Iraq launches effort retake Tikrit
BAGHDAD – Backed by Iranian-supported Shiite militias, Iraqi forces launched a large-scale offensive Monday to retake Saddam Hussein’s hometown from the Islamic State group, the first in a series of campaigns to try to reclaim large parts of northern Iraq from the Sunni extremists.
Previous attempts to capture the symbolic city have failed, and hours into Monday’s operation, the military said it still hadn’t entered Tikrit, indicating a long battle lies ahead.
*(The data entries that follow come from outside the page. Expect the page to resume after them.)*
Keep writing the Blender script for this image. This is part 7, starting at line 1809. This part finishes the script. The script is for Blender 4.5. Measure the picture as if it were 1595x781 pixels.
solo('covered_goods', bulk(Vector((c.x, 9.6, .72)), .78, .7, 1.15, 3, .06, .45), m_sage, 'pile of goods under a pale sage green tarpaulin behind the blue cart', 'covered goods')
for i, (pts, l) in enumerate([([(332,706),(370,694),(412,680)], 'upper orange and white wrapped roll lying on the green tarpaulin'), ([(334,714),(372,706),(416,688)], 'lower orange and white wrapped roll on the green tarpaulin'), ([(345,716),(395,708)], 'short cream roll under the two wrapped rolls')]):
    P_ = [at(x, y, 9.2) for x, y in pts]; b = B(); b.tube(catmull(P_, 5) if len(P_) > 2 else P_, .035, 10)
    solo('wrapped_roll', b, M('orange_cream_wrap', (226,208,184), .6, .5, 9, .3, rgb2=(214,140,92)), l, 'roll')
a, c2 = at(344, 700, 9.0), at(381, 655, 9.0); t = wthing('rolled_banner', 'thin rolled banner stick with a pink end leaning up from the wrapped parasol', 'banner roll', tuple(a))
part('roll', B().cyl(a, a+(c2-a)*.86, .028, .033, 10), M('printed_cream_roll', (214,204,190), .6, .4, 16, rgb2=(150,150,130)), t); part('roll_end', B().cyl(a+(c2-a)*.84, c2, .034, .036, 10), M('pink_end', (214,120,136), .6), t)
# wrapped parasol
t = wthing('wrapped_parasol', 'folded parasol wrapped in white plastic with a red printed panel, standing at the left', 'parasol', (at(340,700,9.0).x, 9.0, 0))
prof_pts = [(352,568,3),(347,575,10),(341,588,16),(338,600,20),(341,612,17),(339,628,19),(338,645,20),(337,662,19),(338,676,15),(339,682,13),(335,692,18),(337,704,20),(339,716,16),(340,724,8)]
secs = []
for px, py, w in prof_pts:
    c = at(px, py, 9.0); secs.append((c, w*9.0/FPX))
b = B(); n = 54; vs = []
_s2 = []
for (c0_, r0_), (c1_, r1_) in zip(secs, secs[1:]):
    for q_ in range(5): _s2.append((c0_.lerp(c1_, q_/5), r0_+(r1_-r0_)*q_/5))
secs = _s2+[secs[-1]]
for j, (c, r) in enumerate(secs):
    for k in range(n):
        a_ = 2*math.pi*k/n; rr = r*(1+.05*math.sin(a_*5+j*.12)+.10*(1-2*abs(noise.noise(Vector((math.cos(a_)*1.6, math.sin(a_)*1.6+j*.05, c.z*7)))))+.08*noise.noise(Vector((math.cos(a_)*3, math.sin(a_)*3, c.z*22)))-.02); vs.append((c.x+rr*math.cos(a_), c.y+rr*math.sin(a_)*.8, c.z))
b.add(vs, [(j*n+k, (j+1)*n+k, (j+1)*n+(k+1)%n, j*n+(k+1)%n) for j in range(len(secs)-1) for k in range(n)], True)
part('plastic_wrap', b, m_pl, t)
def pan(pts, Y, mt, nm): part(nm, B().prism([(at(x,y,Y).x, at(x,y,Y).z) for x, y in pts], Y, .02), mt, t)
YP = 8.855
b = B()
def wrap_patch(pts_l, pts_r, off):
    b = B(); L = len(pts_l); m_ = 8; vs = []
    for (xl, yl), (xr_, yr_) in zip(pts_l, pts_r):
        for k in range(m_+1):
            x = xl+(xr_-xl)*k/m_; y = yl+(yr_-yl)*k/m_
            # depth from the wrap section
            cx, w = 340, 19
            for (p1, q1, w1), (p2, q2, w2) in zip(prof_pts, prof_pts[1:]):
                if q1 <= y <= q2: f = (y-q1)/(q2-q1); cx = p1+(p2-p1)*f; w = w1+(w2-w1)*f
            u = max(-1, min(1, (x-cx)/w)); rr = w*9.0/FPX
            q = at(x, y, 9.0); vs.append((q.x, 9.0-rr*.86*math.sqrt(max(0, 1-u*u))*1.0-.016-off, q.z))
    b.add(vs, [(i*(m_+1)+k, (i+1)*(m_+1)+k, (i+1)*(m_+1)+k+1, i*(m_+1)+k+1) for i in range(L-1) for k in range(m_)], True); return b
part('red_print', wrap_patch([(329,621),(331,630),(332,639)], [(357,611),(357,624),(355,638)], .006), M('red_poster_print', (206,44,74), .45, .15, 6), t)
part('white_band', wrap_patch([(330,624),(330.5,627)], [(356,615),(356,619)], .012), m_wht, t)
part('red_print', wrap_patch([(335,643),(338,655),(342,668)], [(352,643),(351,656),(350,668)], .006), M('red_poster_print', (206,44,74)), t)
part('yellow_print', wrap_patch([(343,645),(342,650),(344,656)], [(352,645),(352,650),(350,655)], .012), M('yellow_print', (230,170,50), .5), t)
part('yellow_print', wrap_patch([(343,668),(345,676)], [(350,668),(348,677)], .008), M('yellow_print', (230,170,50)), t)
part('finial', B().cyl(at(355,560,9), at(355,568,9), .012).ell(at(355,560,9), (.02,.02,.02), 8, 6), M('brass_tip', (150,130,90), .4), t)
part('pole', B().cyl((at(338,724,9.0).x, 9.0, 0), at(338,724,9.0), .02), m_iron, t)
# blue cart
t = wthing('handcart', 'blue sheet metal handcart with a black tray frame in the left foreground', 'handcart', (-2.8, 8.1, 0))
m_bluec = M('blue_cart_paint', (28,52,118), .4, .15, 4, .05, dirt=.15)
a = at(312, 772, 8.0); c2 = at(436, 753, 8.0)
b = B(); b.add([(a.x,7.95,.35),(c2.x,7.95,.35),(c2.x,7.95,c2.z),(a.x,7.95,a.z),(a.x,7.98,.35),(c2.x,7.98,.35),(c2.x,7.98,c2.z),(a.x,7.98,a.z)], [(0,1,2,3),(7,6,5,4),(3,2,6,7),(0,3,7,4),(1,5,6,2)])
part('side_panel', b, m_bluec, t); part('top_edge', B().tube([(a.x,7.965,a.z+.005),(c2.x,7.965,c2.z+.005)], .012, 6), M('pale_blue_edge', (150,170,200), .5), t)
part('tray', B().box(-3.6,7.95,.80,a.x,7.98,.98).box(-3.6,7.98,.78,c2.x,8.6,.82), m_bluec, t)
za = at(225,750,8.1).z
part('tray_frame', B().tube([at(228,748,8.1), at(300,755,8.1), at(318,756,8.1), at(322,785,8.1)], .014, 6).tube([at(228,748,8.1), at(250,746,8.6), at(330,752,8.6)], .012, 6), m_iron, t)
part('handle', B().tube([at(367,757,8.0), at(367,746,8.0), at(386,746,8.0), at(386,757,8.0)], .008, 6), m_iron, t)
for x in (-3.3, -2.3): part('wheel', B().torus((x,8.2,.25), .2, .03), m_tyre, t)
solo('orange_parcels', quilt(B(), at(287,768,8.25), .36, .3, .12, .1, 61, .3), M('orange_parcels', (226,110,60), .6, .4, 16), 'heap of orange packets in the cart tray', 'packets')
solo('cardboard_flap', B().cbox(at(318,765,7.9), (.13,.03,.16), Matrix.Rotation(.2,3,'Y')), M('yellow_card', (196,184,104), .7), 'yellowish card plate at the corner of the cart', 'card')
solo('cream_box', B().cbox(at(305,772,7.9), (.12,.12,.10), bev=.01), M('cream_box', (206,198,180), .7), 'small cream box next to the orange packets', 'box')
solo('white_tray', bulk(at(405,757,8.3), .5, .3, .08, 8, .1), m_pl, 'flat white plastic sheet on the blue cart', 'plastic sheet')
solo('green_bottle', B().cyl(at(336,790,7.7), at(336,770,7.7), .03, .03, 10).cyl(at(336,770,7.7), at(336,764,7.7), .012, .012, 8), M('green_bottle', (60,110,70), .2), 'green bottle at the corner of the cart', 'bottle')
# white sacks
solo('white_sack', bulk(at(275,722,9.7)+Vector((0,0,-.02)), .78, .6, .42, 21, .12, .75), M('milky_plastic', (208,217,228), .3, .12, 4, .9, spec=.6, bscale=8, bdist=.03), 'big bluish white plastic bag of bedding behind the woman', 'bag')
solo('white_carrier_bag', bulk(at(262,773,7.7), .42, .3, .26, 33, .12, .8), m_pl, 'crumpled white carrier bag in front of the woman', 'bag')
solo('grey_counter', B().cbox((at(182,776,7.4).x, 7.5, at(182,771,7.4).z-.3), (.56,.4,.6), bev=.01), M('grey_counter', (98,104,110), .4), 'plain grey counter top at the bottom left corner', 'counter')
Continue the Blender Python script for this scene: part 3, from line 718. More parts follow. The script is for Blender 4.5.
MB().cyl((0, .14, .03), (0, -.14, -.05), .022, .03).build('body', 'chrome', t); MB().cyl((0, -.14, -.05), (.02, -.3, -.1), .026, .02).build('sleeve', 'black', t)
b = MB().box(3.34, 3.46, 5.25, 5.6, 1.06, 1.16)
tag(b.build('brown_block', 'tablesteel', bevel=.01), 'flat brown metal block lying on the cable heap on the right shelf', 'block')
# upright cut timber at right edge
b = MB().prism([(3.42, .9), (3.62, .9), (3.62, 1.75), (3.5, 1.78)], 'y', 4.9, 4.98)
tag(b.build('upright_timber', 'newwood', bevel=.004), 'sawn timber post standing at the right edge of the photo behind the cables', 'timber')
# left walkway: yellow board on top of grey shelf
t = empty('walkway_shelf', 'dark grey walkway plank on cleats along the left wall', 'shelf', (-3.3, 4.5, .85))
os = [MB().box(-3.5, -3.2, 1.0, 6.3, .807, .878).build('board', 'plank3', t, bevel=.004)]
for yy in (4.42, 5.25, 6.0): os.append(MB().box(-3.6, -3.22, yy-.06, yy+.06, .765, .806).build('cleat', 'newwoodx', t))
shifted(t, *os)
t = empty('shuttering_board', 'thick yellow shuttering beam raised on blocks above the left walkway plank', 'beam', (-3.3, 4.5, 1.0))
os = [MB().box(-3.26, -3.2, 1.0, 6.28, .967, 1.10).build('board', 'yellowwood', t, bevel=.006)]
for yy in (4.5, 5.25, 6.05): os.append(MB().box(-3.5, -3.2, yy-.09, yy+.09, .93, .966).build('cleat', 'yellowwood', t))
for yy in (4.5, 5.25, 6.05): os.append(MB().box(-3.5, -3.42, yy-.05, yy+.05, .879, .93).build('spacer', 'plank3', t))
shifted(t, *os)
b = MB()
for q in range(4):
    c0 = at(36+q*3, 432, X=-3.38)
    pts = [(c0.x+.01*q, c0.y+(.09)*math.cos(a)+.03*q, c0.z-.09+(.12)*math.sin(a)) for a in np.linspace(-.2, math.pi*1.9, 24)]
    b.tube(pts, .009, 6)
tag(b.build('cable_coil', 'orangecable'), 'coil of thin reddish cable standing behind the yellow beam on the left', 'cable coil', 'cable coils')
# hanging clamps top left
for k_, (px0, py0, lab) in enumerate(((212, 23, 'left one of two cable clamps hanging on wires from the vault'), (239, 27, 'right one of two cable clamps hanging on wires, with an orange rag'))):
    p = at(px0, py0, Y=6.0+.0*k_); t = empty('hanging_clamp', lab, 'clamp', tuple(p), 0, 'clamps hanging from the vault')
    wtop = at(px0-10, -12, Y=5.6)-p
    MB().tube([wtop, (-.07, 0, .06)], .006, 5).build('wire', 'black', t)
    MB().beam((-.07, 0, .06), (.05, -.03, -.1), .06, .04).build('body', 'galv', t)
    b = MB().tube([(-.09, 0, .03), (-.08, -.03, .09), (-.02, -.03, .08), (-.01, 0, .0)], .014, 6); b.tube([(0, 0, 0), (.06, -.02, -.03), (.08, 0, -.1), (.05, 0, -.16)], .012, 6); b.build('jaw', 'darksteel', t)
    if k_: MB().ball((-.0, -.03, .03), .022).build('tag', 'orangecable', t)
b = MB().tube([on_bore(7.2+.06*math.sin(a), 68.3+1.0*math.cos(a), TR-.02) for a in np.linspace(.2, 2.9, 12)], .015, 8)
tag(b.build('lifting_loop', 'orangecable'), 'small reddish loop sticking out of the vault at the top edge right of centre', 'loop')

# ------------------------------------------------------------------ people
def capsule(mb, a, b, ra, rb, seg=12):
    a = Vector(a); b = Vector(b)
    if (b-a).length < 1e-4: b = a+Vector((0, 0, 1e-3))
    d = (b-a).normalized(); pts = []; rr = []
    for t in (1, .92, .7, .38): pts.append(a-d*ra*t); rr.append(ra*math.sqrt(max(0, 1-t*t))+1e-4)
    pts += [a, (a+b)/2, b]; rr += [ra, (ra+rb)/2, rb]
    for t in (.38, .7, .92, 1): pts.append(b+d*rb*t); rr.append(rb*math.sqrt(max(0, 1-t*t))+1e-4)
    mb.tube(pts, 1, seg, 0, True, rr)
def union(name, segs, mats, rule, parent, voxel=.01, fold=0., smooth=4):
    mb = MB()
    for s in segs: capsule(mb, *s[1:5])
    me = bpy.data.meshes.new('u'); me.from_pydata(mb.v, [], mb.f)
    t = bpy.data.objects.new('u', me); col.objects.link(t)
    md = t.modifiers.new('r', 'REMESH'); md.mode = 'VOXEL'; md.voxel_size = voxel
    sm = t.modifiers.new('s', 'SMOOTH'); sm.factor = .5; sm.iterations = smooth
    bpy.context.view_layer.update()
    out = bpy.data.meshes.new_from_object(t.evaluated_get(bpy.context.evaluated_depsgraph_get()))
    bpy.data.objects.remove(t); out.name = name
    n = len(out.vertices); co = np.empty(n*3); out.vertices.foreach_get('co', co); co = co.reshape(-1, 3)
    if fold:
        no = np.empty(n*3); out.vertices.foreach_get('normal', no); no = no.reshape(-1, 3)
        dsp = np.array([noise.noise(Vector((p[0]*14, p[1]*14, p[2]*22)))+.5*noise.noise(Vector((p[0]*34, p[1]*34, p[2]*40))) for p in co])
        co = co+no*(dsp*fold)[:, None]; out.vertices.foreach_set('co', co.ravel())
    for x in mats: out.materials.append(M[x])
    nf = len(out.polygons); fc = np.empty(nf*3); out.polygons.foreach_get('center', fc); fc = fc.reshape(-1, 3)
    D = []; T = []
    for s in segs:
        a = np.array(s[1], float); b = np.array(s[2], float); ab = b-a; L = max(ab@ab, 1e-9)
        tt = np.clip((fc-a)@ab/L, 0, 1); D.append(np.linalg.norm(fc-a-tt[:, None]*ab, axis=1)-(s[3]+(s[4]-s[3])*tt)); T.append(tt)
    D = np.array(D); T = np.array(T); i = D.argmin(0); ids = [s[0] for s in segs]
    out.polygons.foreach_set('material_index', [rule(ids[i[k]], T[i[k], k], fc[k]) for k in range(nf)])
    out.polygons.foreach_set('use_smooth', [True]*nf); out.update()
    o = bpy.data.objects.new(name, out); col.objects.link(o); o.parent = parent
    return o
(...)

Retaking it will help Iraqi forces secure a major supply link for any future operation to retake Mosul, Iraq’s second-largest city which has been under militant rule since June.
State-run Al-Iraqiya television said that forces were attacking from different directions, backed by artillery and airstrikes by Iraqi fighter jets. It said the militants were dislodged from some areas outside the city, but several hours into the operation, it gave no additional details.
Tikrit, the provincial capital of Salauhddin province, 80 miles north of Baghdad, fell to the Islamic State group last summer, along with Mosul and other areas in the country’s Sunni heartland.
Spain reveals 3rd Greek bailout
MADRID – Spain created hours of confusion over the future of Greece’s troubled finances Monday by announcing that eurozone nations were negotiating a third Greek bailout of up to 50 billion euros, equivalent to about $56 billion, then backtracking by saying the prospect of such a bailout is merely hypothetical.
The high-profile sequence of events began when Spain’s Economy Ministry said Minister Luis de Guindos declared at a conference in the northern city of Pamplona that a new bailout for Greece could provide between 30 billion euros and 50 billion euros.
Its “central scenario for Greece is a deal on the basis of the current bailout, and new conditions to be set with flexibility,” de Guindos said in comments circulated by the ministry to media outlets clearly stating that a round of negotiations were underway for a third Greek bailout.
But the eurozone’s top financial official quickly denied the claim that fresh bailout talks were underway.
The bailout that de Guindos outlined “is not something that is being discussed,” said Simone Boitelle, the spokeswoman for Jeroen Dijsselbloem, who is both finance minister for the Netherlands and chairman of the Eurogroup body of eurozone members of which de Guindos is a member.
Woman: I didn’t see Putin critic’s killer
MOSCOW – The 23-year-old Ukrainian model who was with slain opposition leader Boris Nemtsov tearfully recounted Monday their last dinner in a chic Red Square restaurant and their walk onto a nearby bridge – but said she did not see the gunman who pulled the trigger.
The emotional account by Anna Duritskaya came amid a swirl of speculation about who was responsible for the high-profile assassination and what it means for Russia.
While state-run and Kremlin-controlled media focused on a theory that the killing was a provocation aimed at staining President Vladimir Putin, his critics are holding the Russian leader responsible for creating an atmosphere that encouraged the crime by fanning nationalist, anti-Western sentiments and vilifying the opposition.
Duritskaya said she has been questioned extensively by authorities. Shortly after midnight Tuesday, she flew into an international airport in the Ukrainian capital, Kiev, from where she was swiftly whisked away by a security detail in a car with blacked-out windows.